Repeat exactly the lines from the start of the material below up to and including the "Z3 = np.array([0.0, 0.0, 1.0])" line.

━━━━━━━━━━━━━━━━

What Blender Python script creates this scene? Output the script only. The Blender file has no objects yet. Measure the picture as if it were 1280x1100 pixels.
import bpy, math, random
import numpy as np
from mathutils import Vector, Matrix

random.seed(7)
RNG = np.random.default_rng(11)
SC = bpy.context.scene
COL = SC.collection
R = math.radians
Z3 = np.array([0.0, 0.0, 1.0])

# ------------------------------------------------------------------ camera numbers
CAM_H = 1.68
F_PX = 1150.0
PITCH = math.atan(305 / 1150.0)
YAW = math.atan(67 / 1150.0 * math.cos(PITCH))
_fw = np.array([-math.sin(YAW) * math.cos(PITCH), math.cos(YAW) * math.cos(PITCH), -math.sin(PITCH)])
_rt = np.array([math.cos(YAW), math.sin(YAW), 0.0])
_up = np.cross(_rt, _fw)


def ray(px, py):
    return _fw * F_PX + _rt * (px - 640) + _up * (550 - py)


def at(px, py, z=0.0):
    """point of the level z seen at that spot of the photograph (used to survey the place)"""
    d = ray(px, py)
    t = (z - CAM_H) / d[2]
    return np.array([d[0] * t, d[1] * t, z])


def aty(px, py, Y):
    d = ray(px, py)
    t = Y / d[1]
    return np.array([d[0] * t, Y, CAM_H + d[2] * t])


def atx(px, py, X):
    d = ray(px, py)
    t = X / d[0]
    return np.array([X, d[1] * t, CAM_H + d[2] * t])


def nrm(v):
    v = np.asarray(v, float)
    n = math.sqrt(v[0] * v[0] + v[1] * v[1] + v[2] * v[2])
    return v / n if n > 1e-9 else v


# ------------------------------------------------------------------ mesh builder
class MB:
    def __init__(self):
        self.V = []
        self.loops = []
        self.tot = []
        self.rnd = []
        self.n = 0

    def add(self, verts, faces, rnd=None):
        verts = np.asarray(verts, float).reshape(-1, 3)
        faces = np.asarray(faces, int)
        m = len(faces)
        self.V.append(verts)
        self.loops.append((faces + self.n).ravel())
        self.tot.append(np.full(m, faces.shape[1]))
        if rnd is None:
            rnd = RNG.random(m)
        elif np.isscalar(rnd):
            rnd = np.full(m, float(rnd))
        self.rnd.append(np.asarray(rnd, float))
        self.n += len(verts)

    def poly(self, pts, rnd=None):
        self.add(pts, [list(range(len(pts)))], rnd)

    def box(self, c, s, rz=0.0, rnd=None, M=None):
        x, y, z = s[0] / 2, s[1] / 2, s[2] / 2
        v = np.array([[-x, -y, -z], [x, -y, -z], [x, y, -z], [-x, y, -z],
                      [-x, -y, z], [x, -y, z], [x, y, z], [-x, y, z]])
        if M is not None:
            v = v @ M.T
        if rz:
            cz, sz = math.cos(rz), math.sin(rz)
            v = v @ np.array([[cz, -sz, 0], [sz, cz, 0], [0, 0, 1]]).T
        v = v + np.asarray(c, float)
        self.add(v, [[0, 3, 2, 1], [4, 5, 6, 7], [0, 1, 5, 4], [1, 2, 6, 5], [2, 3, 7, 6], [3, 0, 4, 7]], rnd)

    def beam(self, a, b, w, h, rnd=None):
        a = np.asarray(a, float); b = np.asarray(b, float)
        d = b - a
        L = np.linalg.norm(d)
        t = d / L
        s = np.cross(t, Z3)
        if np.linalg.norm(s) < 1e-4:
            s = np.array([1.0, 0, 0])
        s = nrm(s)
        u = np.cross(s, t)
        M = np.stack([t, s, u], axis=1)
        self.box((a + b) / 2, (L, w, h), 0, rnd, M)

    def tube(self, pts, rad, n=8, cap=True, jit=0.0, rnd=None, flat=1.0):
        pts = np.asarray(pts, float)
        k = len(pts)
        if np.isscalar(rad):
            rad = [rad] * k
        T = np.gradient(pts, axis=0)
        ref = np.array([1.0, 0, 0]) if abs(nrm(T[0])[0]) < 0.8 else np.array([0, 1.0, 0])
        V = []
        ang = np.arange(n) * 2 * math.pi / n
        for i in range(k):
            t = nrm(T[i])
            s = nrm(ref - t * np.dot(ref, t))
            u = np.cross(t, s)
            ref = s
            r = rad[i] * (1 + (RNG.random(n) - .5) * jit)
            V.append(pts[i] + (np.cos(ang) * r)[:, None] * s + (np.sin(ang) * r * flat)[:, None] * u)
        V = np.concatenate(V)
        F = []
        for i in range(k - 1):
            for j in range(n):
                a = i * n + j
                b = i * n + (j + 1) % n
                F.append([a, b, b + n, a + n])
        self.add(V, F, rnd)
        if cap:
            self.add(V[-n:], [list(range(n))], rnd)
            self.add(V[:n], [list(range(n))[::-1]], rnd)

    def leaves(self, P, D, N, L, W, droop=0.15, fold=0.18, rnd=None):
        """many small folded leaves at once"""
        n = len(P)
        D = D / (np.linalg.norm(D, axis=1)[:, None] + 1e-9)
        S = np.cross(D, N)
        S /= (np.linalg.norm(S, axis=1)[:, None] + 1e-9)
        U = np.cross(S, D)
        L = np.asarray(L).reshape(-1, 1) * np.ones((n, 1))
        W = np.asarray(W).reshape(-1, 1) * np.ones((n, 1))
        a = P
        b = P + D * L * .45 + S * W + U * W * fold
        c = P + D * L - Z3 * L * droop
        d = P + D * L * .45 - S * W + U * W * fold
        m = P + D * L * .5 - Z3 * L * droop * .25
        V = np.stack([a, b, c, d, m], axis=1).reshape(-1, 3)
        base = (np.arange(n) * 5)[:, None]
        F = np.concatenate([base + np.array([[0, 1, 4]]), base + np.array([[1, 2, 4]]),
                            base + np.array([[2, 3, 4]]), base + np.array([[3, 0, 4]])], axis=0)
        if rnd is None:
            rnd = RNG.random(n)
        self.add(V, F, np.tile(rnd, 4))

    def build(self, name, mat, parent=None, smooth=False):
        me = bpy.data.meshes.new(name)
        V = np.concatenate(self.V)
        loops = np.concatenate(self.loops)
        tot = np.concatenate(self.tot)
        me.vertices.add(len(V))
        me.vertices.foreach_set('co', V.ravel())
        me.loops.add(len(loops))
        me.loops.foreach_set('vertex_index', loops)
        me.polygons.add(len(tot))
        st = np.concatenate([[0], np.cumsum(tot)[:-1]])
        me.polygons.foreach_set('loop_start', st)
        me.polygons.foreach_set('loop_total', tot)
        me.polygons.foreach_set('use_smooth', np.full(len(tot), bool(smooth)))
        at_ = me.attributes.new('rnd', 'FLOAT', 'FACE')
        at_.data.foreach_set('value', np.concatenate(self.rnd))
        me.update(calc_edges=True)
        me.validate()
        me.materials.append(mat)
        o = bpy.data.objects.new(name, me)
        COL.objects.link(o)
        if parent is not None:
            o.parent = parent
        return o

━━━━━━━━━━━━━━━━

* [COMPLETED EXERCISE]
What Blender Python script creates this scene? Output the script only. The Blender file has no objects yet. Measure the picture as if it were 1280x1100 pixels.
import bpy, math, random
import numpy as np
from mathutils import Vector, Matrix

random.seed(7)
RNG = np.random.default_rng(11)
SC = bpy.context.scene
COL = SC.collection
R = math.radians
Z3 = np.array([0.0, 0.0, 1.0])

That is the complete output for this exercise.